Dışişleri Bakanlığımızın bütçesini görüşüyoruz. Temsilciliklerimizin bulunduğu her alanda ülkemizin tanıtılması, anlatılması, içinden geçmekte olduğumuz zorlu sürecin iyi anlaşılması, anlatılması için bugüne kadar yapılanların daha da artırılması gerektiğini ortaya koymaktadır. Bu çerçevede, 15 Temmuz sonrası başlatılan enformasyon çalışmalarını son derece olumlu buluyoruz.

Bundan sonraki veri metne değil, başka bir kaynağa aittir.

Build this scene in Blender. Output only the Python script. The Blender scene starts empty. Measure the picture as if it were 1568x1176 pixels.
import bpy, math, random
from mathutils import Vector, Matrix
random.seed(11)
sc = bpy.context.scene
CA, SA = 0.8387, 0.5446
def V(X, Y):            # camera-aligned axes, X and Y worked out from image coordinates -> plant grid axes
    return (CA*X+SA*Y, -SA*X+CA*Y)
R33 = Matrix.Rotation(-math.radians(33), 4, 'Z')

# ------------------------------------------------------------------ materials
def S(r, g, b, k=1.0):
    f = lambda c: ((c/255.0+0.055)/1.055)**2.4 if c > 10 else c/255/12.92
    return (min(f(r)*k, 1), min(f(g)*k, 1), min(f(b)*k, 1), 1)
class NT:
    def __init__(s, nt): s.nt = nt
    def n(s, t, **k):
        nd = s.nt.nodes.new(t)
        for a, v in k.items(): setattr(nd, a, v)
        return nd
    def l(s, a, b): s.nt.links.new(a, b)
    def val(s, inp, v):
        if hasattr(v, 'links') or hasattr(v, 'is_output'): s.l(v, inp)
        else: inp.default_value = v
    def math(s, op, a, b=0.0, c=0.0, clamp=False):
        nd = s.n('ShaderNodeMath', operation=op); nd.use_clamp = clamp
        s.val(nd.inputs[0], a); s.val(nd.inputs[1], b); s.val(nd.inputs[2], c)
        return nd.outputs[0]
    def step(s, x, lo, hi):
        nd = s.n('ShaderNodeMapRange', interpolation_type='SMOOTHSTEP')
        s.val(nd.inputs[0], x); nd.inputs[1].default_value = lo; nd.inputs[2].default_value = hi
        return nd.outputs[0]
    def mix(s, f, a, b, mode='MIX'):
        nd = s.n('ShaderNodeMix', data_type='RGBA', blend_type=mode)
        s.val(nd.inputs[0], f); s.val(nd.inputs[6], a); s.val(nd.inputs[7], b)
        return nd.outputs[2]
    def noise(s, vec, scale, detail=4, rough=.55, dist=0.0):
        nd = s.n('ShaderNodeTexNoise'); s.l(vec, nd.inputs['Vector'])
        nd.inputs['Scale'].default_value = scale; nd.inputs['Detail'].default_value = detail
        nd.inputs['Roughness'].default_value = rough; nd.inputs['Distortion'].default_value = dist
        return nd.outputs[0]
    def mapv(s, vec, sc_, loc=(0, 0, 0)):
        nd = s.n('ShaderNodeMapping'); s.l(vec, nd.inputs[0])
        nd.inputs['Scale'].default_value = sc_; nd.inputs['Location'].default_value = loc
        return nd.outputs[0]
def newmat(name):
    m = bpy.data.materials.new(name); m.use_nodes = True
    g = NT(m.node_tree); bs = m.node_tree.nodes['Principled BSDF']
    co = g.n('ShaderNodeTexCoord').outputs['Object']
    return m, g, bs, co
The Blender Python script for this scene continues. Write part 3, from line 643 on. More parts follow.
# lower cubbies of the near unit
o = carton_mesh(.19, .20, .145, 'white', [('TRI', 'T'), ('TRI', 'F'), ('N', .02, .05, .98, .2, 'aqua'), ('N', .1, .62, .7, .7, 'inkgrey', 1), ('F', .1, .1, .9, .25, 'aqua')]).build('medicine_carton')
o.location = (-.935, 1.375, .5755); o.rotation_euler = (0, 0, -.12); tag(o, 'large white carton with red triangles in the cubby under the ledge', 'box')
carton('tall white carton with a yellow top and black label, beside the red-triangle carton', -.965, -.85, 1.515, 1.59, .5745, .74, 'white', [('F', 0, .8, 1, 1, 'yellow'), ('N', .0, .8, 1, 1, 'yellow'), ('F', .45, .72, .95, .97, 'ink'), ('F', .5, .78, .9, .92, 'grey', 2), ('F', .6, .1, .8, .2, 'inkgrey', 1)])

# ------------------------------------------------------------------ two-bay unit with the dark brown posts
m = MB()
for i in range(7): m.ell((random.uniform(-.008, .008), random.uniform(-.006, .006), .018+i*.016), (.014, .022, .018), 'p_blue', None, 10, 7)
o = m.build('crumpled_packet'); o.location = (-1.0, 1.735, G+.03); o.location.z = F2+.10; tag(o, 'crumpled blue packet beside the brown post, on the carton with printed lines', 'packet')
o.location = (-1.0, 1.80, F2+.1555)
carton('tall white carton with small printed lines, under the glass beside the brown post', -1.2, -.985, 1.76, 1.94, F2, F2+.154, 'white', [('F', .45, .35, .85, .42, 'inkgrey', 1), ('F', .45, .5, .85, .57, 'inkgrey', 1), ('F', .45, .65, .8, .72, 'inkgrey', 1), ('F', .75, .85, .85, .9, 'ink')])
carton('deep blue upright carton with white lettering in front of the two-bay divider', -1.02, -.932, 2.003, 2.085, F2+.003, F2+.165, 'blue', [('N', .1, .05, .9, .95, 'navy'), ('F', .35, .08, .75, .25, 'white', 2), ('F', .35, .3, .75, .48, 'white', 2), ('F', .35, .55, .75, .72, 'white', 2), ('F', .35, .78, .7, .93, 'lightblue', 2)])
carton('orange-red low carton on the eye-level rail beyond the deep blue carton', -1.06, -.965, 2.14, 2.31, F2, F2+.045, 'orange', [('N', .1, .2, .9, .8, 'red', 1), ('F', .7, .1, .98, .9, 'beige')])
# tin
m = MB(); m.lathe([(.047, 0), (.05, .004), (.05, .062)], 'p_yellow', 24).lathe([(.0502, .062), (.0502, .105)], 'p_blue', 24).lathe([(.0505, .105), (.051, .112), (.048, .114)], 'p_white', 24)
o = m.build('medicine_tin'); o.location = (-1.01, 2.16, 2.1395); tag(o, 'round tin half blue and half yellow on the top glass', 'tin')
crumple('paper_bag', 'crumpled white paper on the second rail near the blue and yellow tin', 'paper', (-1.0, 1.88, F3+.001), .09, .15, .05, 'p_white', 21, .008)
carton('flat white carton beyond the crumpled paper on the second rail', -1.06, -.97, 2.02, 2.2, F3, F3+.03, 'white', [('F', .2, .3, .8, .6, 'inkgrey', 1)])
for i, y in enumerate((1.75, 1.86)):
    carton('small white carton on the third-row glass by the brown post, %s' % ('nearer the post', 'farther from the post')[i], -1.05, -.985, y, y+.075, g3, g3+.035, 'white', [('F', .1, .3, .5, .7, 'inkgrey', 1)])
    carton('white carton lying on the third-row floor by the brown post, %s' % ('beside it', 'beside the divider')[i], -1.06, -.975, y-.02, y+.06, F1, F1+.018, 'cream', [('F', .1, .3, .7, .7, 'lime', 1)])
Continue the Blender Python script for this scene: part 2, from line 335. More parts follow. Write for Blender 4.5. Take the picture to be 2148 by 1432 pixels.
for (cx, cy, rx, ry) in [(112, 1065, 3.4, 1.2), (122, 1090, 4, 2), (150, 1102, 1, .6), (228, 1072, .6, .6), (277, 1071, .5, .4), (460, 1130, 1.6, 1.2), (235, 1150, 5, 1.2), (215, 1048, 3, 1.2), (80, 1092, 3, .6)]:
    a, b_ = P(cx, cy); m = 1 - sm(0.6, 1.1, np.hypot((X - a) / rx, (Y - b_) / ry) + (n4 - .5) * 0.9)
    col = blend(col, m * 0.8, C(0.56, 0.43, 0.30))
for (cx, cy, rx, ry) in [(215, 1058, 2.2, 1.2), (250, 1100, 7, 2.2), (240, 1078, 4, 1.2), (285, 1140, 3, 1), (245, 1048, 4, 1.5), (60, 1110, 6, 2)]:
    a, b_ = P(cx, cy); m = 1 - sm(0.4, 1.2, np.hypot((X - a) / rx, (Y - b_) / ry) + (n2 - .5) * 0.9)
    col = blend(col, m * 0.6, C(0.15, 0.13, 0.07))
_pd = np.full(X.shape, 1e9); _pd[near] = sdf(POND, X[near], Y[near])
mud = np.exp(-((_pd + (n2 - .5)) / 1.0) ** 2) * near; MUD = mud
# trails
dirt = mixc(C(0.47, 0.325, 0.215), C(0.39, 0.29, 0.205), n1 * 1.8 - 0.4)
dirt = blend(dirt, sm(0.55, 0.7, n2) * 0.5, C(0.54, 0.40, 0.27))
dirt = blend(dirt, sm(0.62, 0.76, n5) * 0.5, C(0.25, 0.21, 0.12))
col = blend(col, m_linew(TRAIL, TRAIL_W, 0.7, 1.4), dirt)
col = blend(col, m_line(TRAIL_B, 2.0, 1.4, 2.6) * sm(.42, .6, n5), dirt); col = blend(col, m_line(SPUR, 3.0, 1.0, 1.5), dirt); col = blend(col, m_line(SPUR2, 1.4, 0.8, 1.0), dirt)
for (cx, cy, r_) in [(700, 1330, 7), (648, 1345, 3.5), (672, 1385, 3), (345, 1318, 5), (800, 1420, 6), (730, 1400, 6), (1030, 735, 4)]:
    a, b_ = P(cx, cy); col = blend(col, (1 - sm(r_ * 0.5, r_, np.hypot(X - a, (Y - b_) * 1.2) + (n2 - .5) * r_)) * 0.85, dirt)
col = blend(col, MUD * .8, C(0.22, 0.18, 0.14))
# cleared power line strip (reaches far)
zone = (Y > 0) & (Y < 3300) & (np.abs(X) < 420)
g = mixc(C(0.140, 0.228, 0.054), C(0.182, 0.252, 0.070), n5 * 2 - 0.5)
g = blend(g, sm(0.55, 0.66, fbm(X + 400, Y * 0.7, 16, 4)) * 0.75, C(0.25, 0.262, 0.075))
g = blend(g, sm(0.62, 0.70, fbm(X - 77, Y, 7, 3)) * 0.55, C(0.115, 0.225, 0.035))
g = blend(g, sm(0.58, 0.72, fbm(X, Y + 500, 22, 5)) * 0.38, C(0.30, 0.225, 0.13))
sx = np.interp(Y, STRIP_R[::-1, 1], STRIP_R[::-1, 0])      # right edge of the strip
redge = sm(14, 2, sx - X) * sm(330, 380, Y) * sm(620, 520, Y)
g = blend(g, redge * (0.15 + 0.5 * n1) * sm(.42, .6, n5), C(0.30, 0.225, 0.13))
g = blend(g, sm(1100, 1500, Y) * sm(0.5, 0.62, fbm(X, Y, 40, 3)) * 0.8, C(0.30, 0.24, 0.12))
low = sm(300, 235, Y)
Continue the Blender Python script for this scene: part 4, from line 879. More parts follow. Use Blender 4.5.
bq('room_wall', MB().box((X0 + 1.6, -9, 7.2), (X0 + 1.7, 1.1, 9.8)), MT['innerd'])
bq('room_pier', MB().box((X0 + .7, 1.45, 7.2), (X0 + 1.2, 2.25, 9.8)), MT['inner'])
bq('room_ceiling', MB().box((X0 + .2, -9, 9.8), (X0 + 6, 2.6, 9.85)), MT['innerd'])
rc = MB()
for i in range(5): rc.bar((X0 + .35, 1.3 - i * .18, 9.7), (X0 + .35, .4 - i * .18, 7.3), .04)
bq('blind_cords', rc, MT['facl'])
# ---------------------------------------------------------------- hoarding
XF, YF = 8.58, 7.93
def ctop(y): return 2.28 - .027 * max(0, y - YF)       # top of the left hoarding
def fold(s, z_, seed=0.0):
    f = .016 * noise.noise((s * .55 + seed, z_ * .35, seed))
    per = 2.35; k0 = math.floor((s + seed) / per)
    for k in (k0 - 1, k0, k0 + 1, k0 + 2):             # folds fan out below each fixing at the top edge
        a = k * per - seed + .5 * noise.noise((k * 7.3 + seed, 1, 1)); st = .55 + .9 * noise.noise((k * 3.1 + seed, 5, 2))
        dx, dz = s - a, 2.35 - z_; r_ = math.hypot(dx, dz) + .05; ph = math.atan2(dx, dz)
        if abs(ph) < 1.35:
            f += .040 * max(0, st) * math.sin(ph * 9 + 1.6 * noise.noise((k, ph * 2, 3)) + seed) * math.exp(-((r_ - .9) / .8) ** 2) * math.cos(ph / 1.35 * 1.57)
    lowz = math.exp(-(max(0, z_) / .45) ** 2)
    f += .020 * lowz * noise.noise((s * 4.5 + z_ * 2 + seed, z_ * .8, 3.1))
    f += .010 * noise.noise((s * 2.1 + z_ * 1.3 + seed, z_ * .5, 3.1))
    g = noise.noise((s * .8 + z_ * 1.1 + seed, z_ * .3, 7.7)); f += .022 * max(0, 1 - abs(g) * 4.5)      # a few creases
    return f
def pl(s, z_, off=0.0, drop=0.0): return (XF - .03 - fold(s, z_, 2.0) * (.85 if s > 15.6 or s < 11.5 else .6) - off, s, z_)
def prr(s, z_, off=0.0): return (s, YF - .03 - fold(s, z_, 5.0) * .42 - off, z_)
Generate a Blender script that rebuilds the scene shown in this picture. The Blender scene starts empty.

Dünyadaki milyonlarca göçmenin yersiz yurtsuz, aç, biçare, ölümle burun buruna yaşadığı bir zaman diliminde insanlıktan, barıştan, müreffeh bir yaşamdan bahseden Avrupa ülkelerinin, Amerika'nın, Birleşmiş Milletlerin aslen böyle bir duygu taşımadıkları, dostlar alışverişte görsün kabîlinden sergiledikleri yaklaşımla sadece göz boyamaya çalıştıkları tarihin sayfalarında yerini almıştır. 3 milyon insanı -hiçbir tabir kullanamadan söylemek lazım gelirse- misafir olarak kabul eden bir Türkiye gerçeğiyle karşı karşıyayız. Tarih bunu da sayfalarına kaydetti.

Her ülkenin toprak bütünlüğü aslolandır ama kendi toprak ama kendi toprak bütünlüğümüz için yapmamız gerekenler de neyse yapmamız mecburidir. Sızmaları, örgüt organizasyonlarını yerinde boğmak bir devletin geleceği için tercih kullanabileceği bir alan değildir, olmamalıdır, olamaz da. Başımıza gelenlerin binde 1'ini yaşamamış ülkelerin binlerce kilometre öteden gelip terörle mücadele ettiklerini söylemelerini nasıl karşılamalıyız ve bunu ne kadar inandırıcı bulabiliriz? Yok, eğer, gücü olanın buna hakkı var diye bakıyorsak buna bir şey söylemeye de gerek yok.

Bakanlığımın yetki ve sorumlulukları çerçevesinde dış dünyadaki gelişmeler ve değişen şartlar konusunda Hükûmetimizin ve milletimizin bilgilendirilmesi yönündeki çalışmaları, yurt dışında yaşayan vatandaşların hak ve menfaatlerini korumak ve yaşam kalitelerinin yükseltilmesine yönelik çalışmaları yürütmek, ülke dışındaki vatandaşlara ve Türkiye Cumhuriyeti uyruğunu taşıyan tüzel kişilere destek, yardım ve konsolosluk himayesi sağlamak gibi önemli çalışmaları zikretmek bile bugün yapmakta olduğu faaliyetlerin ne derece yerinde ve gerekli olduğunu anlatmak için yeterli olacaktır. Ülkemiz sahip olduğu imkân ve kaynakları öncelikle milletimizin, insanlığın iyilik ve refahı için her alanda harekete geçirmekten çekinmeyen, vizyoner, aktif ve sorumluluk taşıyan dış politika çizgisine sadık kalmaya devam etmelidir. Bütün bunları yaparken uluslararası toplumun bir parçası olduğunu asla unutmadan, üzerinde oynanabilecek tüm oyunları hem bozacak hem de dünyaya anlatabilecek güçlü bir dış politikaya yön verecek bir bütçe olmasını diliyor, sizleri saygıyla selamlıyorum.